Moving away from singly-magic nuclei with Gorkov Green's function theory

TL;DR

This paper uses Gorkov Green's function theory with advanced Hamiltonians to calculate nuclear properties of isotopic chains around calcium, successfully reproducing many experimental trends but highlighting the need for improved correlation treatments.

Contribution

It applies Gorkov Green's function approach with state-of-the-art Hamiltonians to describe isotopic chains, revealing emergent magic numbers and limitations in current many-body truncations.

Findings

Good agreement with experimental charge radii and charge density distributions.

Emergence and evolution of neutron magic numbers N=28, 32, 34.
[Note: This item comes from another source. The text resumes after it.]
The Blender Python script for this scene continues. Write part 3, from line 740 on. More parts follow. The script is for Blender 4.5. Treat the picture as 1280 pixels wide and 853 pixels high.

Systematic underestimation of pairing gaps.

Abstract

Ab initio calculations of bulk nuclear properties (ground-state energies, root mean square charge radii and charge density distributions) are presented for seven complete isotopic chains around calcium, from argon to chromium. Calculations are performed within the Gorkov self-consistent Green's function approach at second order and make use of two state-of-the-art two- plus three-nucleon Hamiltonians, $NN$+$3N\text{(lnl)}$ and NNLO$_{\text{sat}}$. An overall good agreement with available experimental data is found, in particular for differential energies (charge radii) when the former (latter) interaction is employed. Remarkably, neutron magic numbers $N=28,32,34$ emerge and evolve following experimental trends. In contrast, pairing gaps are systematically underestimated. General features of the isotopic dependence of charge radii are also reproduced, as well as charge density distributions. A deterioration of the theoretical description is observed for certain nuclei and ascribed to the inefficient account of (static) quadrupole correlation in the present many-body truncation scheme. In order to resolve these limitations, we advocate the extension of the formalism towards incorporating breaking of rotational symmetry or, alternatively, performing a stochastic sampling of the self-energy.